When India were 19 for 6, I didn’t have to look at our statistician in the commentary box; the number 42 has been entrenched in my mind since I was a kid. The new number is 36—India’s lowest Test score.

India have lost to Australia before, by big margins too, and even on the third day; but it’s the 36 that makes this defeat unique and the moment, albeit not celebratory, historic. It is India’s worst batting performance in their 88 years of Test cricket.

It’s important to not look at 36 in isolation but at 165, 191,242,124, 244, and then at it. These are team totals in their last three Tests (two in New Zealand) when the ball moved. This is all India could muster, and they lost all three. So, 36 as a low score may be an aberration, but of late India have been incompetent as a batting unit when the ball has swung or seamed.

Like most other countries, India too have an issue when the ball swings. But with all that’s going for Indian cricket in terms of wealth/finance, fan following and years at the highest level, more is expected. India need to set a benchmark for excellence in all formats, like West Indies and Australia did in the past.

So, what happened on the third day afternoon in Adelaide?

First, the ball was hard and new and the pitch had quickened considerably. It wasn’t sluggish like it was on Day 1 when India batted first. To make matters worse, the matty texture of the pitch allowed the ball released from a high point to do just a little bit after it pitched, that is bounce a little more and move sideways a wee bit.

This was exploited to perfection by a quality seam attack led by Hazelwood, who amongst the three seamers had the highest release point. That’s all it takes to bring down famous batting line-ups.

Shaw was gone the day before, carrying bad form into both innings. His issue for now is his high back lift. The bat seems to be coming down late on the ball; however quick any one is bowling, when batting at the highest level the bat must be down and ready to meet the ball.

This is not happening with Shaw; also sometimes with Mayank Agarwal, who did not seem to have this problem the last time when he debuted in Australia. His back lift may have got slightly higher this time.

They need not fret though. Many a successful Test batsmen have had high back lifts. Shaw’s is exactly like Lara’s. Both openers need to work on their timing, not of hitting the ball but bringing their bats down before the ball arrives.

Pujara got a good one from Cummins; he had to play at it so you have to feel for him. His defence was looking as good as I have seen from him.

As for Virat, he is aware he has to be extremely careful when the line is wide of off-stump, and he was in the first innings when he kept leaving those balls. But in the second, he got sucked into playing that shot. I would call that a lapse of concentration and drop in restrain.

Cummins bowls from a wide angle, so for Virat who loves to get on the front foot the ball seems a lot closer to the stumps than it actually is. Cummins’ wide angle release must be why Virat has got out to Cummins 4 times in 5 Tests.

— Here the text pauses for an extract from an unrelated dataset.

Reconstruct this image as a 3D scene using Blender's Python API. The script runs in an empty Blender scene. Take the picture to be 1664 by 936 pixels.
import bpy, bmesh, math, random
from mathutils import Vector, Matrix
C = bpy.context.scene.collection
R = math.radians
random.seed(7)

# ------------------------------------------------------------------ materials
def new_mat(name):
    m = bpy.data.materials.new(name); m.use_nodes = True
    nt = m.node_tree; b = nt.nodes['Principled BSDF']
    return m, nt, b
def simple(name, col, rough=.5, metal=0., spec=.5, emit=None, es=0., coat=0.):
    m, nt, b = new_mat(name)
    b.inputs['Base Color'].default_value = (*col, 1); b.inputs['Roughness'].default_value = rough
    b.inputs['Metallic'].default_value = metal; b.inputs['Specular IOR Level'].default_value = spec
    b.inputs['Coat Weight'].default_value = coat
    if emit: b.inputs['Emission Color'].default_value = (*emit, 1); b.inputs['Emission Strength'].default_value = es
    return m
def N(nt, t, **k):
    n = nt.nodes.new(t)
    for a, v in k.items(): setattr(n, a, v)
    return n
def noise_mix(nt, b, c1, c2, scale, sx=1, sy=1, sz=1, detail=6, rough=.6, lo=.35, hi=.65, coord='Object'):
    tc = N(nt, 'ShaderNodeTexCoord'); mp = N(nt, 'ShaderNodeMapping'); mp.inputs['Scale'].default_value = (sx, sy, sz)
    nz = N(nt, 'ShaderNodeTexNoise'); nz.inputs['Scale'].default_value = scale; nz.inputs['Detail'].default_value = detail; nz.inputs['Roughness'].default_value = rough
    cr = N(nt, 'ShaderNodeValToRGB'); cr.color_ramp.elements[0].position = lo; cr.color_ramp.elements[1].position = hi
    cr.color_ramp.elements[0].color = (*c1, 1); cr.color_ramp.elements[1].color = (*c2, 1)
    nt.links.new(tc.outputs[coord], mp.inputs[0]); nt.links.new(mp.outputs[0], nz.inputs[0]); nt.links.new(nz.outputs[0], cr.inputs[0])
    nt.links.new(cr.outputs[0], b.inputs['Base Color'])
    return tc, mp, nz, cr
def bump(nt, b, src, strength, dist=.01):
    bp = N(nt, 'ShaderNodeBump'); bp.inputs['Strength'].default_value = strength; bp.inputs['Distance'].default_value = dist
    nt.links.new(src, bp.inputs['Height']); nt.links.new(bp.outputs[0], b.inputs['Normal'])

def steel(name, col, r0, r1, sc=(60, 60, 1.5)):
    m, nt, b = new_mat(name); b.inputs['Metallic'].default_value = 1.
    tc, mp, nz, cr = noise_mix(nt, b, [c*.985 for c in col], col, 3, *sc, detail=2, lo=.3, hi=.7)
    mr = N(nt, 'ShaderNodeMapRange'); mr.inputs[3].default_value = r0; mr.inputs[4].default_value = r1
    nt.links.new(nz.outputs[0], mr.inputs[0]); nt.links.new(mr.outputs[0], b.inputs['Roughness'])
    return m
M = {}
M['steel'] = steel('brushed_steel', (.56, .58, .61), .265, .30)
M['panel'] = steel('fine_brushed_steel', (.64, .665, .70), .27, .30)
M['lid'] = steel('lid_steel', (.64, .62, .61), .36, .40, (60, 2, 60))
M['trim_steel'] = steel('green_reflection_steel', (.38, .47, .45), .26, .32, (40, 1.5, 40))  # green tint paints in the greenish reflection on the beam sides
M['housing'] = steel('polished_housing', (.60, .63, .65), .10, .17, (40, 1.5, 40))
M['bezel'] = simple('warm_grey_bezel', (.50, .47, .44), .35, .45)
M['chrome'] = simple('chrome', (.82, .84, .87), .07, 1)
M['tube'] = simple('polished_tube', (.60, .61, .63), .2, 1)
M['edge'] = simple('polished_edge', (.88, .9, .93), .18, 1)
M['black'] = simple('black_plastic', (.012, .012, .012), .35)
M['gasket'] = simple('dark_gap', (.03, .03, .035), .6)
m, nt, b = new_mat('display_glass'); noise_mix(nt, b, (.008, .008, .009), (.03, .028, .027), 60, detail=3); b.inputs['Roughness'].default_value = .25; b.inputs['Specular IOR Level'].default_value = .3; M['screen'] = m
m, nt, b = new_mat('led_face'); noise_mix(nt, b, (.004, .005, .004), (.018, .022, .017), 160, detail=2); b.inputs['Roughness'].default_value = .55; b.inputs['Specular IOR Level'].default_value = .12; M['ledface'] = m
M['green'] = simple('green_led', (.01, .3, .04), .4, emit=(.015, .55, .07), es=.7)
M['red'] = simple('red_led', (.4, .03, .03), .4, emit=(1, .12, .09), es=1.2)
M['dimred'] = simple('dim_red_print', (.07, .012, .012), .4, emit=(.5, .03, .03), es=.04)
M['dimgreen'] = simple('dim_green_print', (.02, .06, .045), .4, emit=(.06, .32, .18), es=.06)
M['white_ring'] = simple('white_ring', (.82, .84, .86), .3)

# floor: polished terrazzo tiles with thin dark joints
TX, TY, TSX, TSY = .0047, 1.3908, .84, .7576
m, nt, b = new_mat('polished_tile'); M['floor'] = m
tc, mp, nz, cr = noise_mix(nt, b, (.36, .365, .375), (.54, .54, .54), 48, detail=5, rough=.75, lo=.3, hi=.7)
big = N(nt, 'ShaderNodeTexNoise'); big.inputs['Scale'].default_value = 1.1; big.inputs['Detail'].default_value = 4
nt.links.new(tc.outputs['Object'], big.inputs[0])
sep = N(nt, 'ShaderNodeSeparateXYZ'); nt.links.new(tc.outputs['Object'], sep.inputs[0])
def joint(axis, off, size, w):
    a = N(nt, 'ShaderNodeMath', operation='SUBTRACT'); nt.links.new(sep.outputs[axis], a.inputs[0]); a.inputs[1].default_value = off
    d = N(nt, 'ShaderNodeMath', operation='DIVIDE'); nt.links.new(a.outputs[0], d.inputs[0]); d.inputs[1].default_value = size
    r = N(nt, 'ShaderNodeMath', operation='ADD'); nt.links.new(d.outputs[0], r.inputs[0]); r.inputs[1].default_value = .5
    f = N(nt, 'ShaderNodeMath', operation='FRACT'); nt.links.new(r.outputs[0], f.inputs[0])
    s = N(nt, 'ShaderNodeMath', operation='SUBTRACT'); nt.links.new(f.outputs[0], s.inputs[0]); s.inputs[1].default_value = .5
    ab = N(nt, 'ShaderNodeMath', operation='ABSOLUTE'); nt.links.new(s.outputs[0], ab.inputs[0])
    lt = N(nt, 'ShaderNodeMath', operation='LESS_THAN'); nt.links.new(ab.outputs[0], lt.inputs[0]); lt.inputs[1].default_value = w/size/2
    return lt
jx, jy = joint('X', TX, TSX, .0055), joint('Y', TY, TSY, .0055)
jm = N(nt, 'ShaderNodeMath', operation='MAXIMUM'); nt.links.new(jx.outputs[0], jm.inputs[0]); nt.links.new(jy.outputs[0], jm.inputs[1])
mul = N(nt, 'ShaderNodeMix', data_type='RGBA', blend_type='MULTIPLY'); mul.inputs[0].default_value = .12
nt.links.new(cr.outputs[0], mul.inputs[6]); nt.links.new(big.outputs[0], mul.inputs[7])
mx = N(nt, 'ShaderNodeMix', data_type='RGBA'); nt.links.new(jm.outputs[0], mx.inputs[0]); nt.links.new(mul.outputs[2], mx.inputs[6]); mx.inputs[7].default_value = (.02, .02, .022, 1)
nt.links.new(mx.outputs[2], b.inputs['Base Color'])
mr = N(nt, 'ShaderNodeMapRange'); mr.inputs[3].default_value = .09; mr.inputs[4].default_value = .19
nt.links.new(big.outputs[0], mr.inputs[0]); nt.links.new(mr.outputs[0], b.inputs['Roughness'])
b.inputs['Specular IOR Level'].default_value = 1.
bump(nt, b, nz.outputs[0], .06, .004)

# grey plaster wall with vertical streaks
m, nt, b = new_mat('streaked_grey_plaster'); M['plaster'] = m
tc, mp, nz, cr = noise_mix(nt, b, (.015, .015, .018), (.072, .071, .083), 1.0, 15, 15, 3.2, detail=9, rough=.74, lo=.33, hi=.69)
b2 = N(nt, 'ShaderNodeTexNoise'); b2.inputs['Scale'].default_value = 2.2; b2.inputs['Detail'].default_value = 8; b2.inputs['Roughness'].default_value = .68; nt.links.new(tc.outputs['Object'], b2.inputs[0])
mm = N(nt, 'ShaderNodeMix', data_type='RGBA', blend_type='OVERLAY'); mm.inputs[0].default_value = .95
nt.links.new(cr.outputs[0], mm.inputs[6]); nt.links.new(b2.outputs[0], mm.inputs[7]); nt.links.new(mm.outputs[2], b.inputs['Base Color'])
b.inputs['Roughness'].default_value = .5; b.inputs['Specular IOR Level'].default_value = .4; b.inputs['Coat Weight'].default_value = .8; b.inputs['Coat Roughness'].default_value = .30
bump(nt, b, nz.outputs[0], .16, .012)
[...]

Rahane has become an interesting case in Indian cricket. When people see him bat in IPL they wonder about his form, but I have maintained that you can’t think of dropping Rahane because his recent Test record is good. At the same breath I have also said that post-2017 Rahane has never looked like the batsman we all loved.

He looks muddled in the mind more than anything else. The way he got out in the first innings missing a full length ball by a mile after being set was one of the many indications he has given to me of his state of mind in the last three years.

Rahane has played 66 Tests and can’t be a player at this age of his career who scores just enough to keep his place. The second innings was a perfect time for Rahane to show his worth, on his third tour of Australia, by playing a heroic innings like Virat does often and he used to pre-2017.

Also, his failure in the first Test is a lesson for those who look too much into warm-up games to gauge form and confidence.

India’s No.6 Hanuma Vihari is a batsman with limited ability but with a promising defensive game. May be India could use that ability by batting him higher.

India is not the only team to have been in such a situation in recent times. It just proves that one is only a product of the environment. Not just in Tests, the quality of defensive batting has gone down drastically, the fallout of a cricket landscape with three formats.

Considering the rewards they get from playing Tests (the toughest format to master) and the sheer number of T20s and ODIs in a year, how much time are batsmen devoting to master Test batting nuances like playing with a dead bat close to the body, watching the ball till the last fraction of a second or letting balls go outside off?

In the 1980s growing up that was the main focus of our batting practice. Now that the general needs are different, practice is different. It’s all about hitting a million balls with power now, not leaving them.